Reviewed by: Sergei Golubchik <serg@mariadb.com>,
Kristian Nielsen <knielsen@knielsen-hq.org>
The current semi-sync binlog fail-over recovery process uses
rpl_semi_sync_slave_enabled==TRUE as its condition to truncate a
primary server’s binlog, as it is anticipating the server to re-join
a replication topology as a replica. However, for servers configured
with both rpl_semi_sync_master_enabled=1 and
rpl_semi_sync_slave_enabled=1, if a primary is just re-started (i.e.
retaining its role as master), it can truncate its binlog to drop
transactions which its replica(s) has already received and executed.
If this happens, when the replica reconnects, its gtid_slave_pos can
be ahead of the recovered primary’s gtid_binlog_pos, resulting in an
error state where the replica’s state is ahead of the primary’s.
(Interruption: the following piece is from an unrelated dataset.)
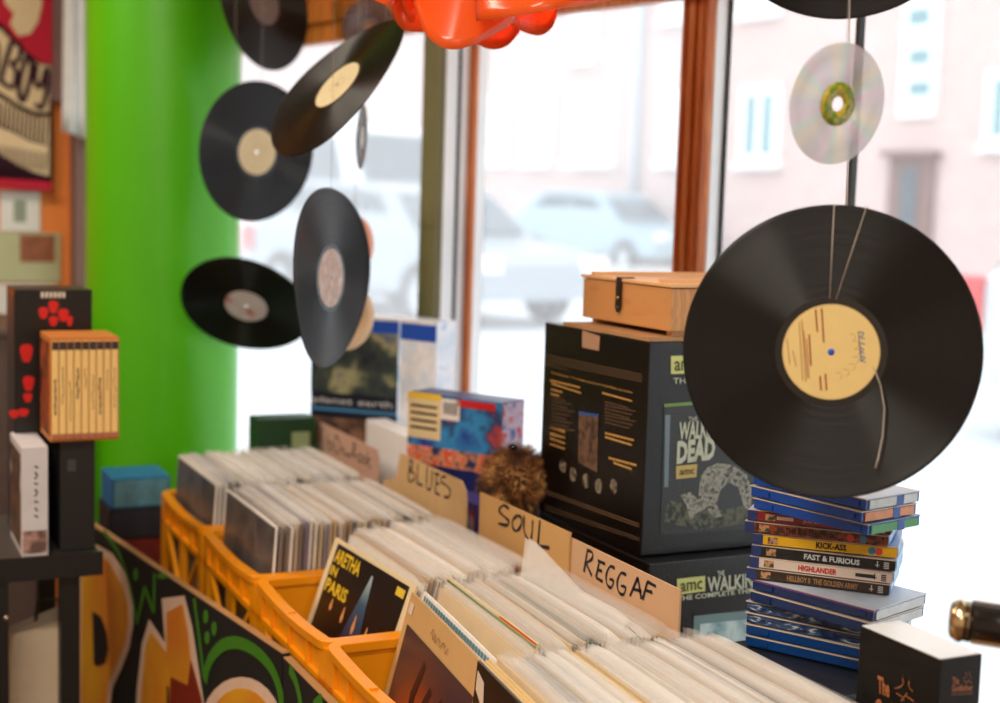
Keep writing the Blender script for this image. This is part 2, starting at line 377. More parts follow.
p = onst(1030, 285); car('dark blue grey car beyond the big hanging record', (p.x, p.y, STZ), aT, 4.4, 1.5, M('dark_blue_car_paint', (70, 84, 100), .25))
p = onst(983, 425); car('silver car with red tail light at the right edge', (p.x-2.1*T.x+.3, p.y-2.1*T.y, STZ), aT, 4.2, 1.42, M('silver_car_paint', (200, 205, 208), .25))
p = onst(330, 285); car('big white van behind the hanging records', (p.x, p.y, STZ), aT, 5.2, 2.3, M('white_van_paint', (240, 242, 245), .3), 'van')
p = onst(860, 272); car('white car behind the hanging disc', (p.x, p.y, STZ), aT, 4.3, 1.45, M('white_car_paint', (235, 238, 240), .25))

# ------------------------------------------------------------------ green pillar, back wall things
m_green = M('glossy_green_paint', (80, 182, 2), .36, var=.06, scale=6, bump=.15, bscale=14)
pc = atD(163, 300, 3.47); PR = .186
b = MB(); b.lathe([(PR+.0, 0), (PR, 2.7)], 96, Matrix.Translation((pc.x, pc.y, 0)))
tag(struct('pillar', b, m_green), 'round green painted pillar')
YB = 4.3
def wallrect(x0, x1, y0, y1, off=.01, th=.004): 
    a, c = atY(x0, y1, YB-off), atY(x1, y0, YB-off)
    return a.x, c.x, a.z, c.z
def wr(name, x0, x1, y0, y1, m, off=.006, parent=None, label=None, cat=None, th=.004):
    a = wallrect(x0, x1, y0, y1, off); b = MB().box(a[0], a[1], YB-off-th, YB-off, min(a[2], a[3]), max(a[2], a[3]))
    o = obj(name, b, m, parent)
    if label: tag(o, label, cat)
    return o
# dark post on the back wall
m_mauve = M('mauve_brown_post', (130, 98, 92), .6, var=.1, scale=8)
a = atY(53, 200, YB-.05); c2 = atY(90, 200, YB-.05)
b = MB().box(a.x+.055, c2.x+.03, YB-.1, YB, 0, 2.7); struct('trim_11', b, m_mauve)
b = MB().box(a.x-.02, a.x+.055, YB-.04, YB, 1.82, 2.7); struct('trim_12', b, m_mauve)
# maroon shirt hung on the wall
m_maroon = M('maroon_cloth', (52, 10, 34), .85); m_crim = M('crimson_print', (190, 12, 50), .8); m_beige = M('beige_print', (224, 200, 160), .8)
a = atY(52, 192, YB-.03); c2 = atY(-60, -40, YB-.03)
sh = thing('printed_shirt', 'maroon shirt with beige lettering hung on the orange back wall', 'shirt', (c2.x, YB-.03, a.z))
b = MB(); nx = 10; X0, X1, Z0, Z1 = a.x, c2.x, a.z, c2.z
vs = []; fs = []
for j in range(7):
    for i in range(nx):
        u, vv = i/(nx-1), j/6
        vs.append((X0+(X1-X0)*u, YB-.03-.006*sin(u*9+vv), Z0+.025*sin(u*3)+(Z1-Z0)*vv))
fs = [(j*nx+i, (j+1)*nx+i, (j+1)*nx+i+1, j*nx+i+1) for j in range(6) for i in range(nx-1)]
b.add(vs, fs, 0, True); o = obj('cloth', b, m_maroon, sh)
sm = o.modifiers.new('thickness', 'SOLIDIFY'); sm.thickness = .006
def onw(x, y, off=.048): return atY(x, y, YB-off)
b = MB()
b.slab([onw(x, y) for x, y in ((-60, -40), (52, -40), (52, 64), (40, 62), (22, 48), (8, 30), (0, 22), (-60, 10))], (0, -1, 0), .001); obj('crimson_panel', b, m_crim, sh)
b = MB(); b.slab([onw(x, y, .05) for x, y in ((2, -20), (40, -20), (42, 5), (38, 22), (30, 34), (18, 36), (10, 24), (14, 14), (5, 4))], (0, -1, 0), .001); obj('round_print', b, m_beige, sh)
b = MB(); b.slab([onw(x, y) for x, y in ((-30, 176), (52, 182), (52, 191), (-30, 186))], (0, -1, 0), .001); obj('hem_stripe', b, m_crim, sh)
# band of letters curving down to the right
b = MB()
def fromz(zx, zy): return onw(zx/4, zy/4, .05)
def seg_(P): return [onw(x, y, .05) for x, y in P]
b = MB(); b.slab(seg_([(-40, 10), (0, 29), (18, 48), (34, 62), (50, 67), (49, 112), (36, 112), (18, 104), (0, 92), (-40, 74)]), (0, -1, 0), .001); obj('letter_band', b, m_beige, sh)
b = MB(); b.slab(seg_([(-40, 80), (0, 98), (18, 109), (36, 117), (49, 117), (49, 176), (34, 172), (20, 166), (-40, 130)]), (0, -1, 0), .001); obj('lower_band', b, m_beige, sh)
def fz(zx, zy): return onw(zx/4, zy/4, .052)
b = MB(); strokes_mb(b, [[(48, 165), (18, 260), (0, 330)], [(48, 165), (82, 185), (74, 240), (42, 250)], [(42, 250), (66, 290), (50, 350), (4, 325)], [(112, 215), (86, 290), (76, 370), (92, 405), (112, 350), (128, 260), (112, 215)], [(148, 255), (140, 320), (160, 350), (186, 270)], [(188, 270), (186, 360), (168, 430), (140, 415)], [(-60, 100), (-10, 190), (-20, 300)]], fz, (0, -1, 0), .014)
for k in range(13): x = -20+k*17; strokes_mb(b, [[(x, 400+k*6), (x-6, 500+k*6)]], fz, (0, -1, 0), .0055)
strokes_mb(b, [[(-40, 480), (60, 530), (120, 560), (196, 580)]], fz, (0, -1, 0), .006)
for k in range(9): x = -10+k*24; strokes_mb(b, [[(x, 580+k*4), (x-8, 660+k*3)]], fz, (0, -1, 0), .0065)
obj('lettering', b, m_maroon, sh)
wr('paper_notice', 0, 40, 192, 231, M('white_paper', (232, 230, 224), .8), .006, None, 'white paper notice pinned under the maroon shirt', 'notice')
o = wr('picture_card', -5, 60, 233, 282, M('green_cream_paper', (190, 190, 150), .8), .006, None, 'faded card with a small brown picture below the white notice', 'picture')
wr('picture', 20, 55, 235, 262, M('brown_picture', (150, 90, 60), .7, var=.7, scale=60), .0105, o, th=.001)
wr('paper_sheet', -8, 56, 284, 370, M('white_paper2', (225, 222, 216), .8), .006, None, 'large white sheet on the wall above the black boxed set', 'notice')
p = wr('small_print', 14, 26, 200, 222, M('grey_figure', (150, 160, 140), .8), .0105, bpy.data.objects['paper_notice'], th=.001)
tag(obj('storage_cabinet', MB().box(-.9, .42, 3.35, 3.75, 0, 1.22).box(-.91, .43, 3.34, 3.76, 1.22, 1.24), M('grey_brown_cabinet', (92, 74, 66), .6), bevel=.004), 'low grey brown cabinet behind the black metal shelf stand', 'cabinet')
# white cloth strip hanging by the pillar
a = atY(64, 130, 4.1); c2 = atY(87, -30, 4.1); b = MB(); vs = []; n = 9
for j in range(14):
    for i in range(n):
        u, q = i/(n-1), j/13
        wx = a.x+(c2.x-a.x)*u*(1-.25*q)+(c2.x-a.x)*.25*q
        vs.append((wx, 4.14+.012*sin(u*11+q*2), a.z-.02*u+(2.7-a.z)*q))
fs = [(j*n+i, (j+1)*n+i, (j+1)*n+i+1, j*n+i+1) for j in range(13) for i in range(n-1)]
b.add(vs, fs, 0, True); o = obj('cloth_banner', b, M('white_cloth', (235, 238, 245), .8)); tag(o, 'white cloth banner hanging left of the green pillar', 'banner')
so = o.modifiers.new('thickness', 'SOLIDIFY'); so.thickness = .003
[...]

This patch changes the condition for semi-sync recovery to truncate
the binlog to instead use the configuration variable
--init-rpl-role, when set to SLAVE. This allows for both
rpl_semi_sync_master_enabled and rpl_semi_sync_slave_enabled to be
set for a primary that is restarted, and no transactions will be
lost, so long as --init-rpl-role is not set to SLAVE.